When asked about Baidu’s latest Light App strategy, Zhou said he didn’t see the WebApp to be prevailing in near future. Baidu’s Robin Li said the WebApp makes it easier for long-tail apps to surface in search results. Mr. Zhou doesn’t agree here saying that in one way mobile search is different from PC-based search is mobile content, including native apps and web apps, is different. That’s why Qihoo launched mobile search service Leidian to cater to the sector.

Zhou believes the long-tail is entertainment content, including games, videos, music and so on, that users would always search for helped by a search tool. When it comes to mobile games, he mentioned some game developers tried to run HTML5-powered games on WeChat but that didn’t go well.

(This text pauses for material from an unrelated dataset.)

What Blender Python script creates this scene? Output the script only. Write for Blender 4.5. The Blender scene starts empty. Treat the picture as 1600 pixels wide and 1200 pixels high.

Qihoo claims its 360 Mobile Assistant is No. 1 in mobile game distribution in China. Zhou thinks Qihoo still has advantages in distributing mobile games as big players like Tencent and Shanda have launched their mobile game platforms, as 1) Qihoo, unlike Tencent, doesn’t develop mobile games in house that all independent game developers would like to submit games onto its platform, 2) games, compared with other mobile apps, are big. Qihoo’s sending-apps-from-the-Web-to-smartphones service helps save data.

Commenting on Baidu’s acquiring 91, Zhou said this move proved that Qihoo was in the right direction in terms of mobile app distribution. He estimated that at the end of the day there would be two to three app stores left on the China market.